Foram muitos e quase incontáveis pronunciamentos na tarde/noite de ontem. Vendo o plenário se esvaziar e avisado de que o horário regimental encerrava-se às 18 horas, o representante do Coletivo das Entidades Negras, Marcos Rezende, ocupou a tribuna para pedir paciência e solidariedade aos presentes. Para ele, resistir ao cansaço de algumas horas de sessão não se compara ao sofrimento histórico de uma raça. A conclamação valeu, pois o local voltou a ficar cheio e os presentes, entusiasmados e participativos.

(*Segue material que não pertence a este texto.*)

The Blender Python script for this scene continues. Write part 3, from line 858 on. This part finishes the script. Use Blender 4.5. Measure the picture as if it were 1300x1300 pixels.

Aplaudiram o mestre Curió de capoeira angola, que afirmou que "sempre que o negro quer se expressar, a hora está defasada", sobrando tempo para quem domina o sistema. "O chicote da caneta é pior e chega mais rápido", definiu. José Raimundo Troccoli, sacerdote umbandista, disse ter sofrido discriminação de órgãos da prefeitura de Salvador ao promover a comemoração dos cem anos da umbanda. Representante da Luta Contra a Intolerância Religiosa, a ialorixá Jaciara de Oxum definiu que "não tem uma religião melhor do que a outra. A melhor religião é aquela que faz as pessoas se sentirem melhor". Jaciara é filha de mãe Gilda de Ogum, cuja morte por enfarte em 2000 foi atribuída às perseguições religiosas que sofreu. A sessão acabou com a concessão pela Assembléia Legislativa de 23 placas honoríficas a 23 personalidades do movimento negro e dos terreiros religiosos, por contribuições significativas à sociedade.